> [Given problem] Reply with one number only: the count of lines below that contain the word "dark".

-- Start --

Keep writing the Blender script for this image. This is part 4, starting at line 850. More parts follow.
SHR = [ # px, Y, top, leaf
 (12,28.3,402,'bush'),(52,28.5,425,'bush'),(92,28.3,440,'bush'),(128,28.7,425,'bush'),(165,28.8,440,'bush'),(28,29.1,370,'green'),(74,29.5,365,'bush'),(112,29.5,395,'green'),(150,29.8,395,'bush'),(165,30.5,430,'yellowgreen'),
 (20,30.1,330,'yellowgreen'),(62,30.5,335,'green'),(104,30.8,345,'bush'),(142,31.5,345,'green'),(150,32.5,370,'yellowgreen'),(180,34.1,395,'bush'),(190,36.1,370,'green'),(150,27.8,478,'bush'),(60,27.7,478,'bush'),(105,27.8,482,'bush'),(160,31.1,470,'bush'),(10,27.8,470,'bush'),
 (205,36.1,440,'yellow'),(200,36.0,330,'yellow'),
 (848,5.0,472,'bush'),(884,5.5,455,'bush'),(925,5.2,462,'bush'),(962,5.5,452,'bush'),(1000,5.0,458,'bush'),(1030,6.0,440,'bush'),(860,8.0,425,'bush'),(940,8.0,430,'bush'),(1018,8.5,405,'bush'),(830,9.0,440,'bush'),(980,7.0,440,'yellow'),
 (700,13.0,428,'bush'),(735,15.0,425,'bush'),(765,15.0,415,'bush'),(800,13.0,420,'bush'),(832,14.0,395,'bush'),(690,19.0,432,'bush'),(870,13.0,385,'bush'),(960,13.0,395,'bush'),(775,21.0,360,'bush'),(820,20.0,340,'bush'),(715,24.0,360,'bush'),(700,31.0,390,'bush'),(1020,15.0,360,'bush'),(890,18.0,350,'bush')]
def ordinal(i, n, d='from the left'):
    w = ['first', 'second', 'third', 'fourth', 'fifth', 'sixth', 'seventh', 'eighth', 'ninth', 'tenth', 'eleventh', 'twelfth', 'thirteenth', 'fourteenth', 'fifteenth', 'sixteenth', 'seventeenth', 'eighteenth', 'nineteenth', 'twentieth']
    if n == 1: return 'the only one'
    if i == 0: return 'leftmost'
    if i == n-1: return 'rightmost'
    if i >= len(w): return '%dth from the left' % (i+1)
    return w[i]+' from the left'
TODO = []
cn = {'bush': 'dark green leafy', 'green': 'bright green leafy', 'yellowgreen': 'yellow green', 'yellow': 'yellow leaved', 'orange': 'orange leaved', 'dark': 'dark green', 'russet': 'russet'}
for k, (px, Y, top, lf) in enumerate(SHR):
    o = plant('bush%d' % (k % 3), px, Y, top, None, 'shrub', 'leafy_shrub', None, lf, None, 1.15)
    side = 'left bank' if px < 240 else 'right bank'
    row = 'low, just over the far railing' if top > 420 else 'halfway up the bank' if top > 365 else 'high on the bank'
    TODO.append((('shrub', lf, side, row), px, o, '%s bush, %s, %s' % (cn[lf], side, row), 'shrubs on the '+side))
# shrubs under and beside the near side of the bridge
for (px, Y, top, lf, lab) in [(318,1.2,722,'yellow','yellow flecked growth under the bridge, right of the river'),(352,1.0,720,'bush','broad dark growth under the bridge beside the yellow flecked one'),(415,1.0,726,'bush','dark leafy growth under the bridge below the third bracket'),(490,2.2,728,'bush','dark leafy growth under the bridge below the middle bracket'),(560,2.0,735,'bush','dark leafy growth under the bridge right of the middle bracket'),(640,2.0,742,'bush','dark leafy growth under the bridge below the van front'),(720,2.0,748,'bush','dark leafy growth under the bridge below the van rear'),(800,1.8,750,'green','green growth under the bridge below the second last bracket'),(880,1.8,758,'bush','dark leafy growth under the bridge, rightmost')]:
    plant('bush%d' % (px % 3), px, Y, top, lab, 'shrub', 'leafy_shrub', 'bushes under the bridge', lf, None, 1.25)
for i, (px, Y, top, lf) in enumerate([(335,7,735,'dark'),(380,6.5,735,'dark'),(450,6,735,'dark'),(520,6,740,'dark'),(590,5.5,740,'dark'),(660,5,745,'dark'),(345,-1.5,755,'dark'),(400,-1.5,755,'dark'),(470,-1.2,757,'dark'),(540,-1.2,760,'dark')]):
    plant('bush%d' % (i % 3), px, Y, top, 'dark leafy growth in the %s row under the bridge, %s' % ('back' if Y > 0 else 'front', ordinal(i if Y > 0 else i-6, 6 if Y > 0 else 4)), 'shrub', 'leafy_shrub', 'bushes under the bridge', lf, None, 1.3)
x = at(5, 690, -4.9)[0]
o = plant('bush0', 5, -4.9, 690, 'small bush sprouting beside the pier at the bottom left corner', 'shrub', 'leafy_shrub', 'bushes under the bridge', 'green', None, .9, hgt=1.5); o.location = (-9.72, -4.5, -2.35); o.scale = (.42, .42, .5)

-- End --

> [Reply] 4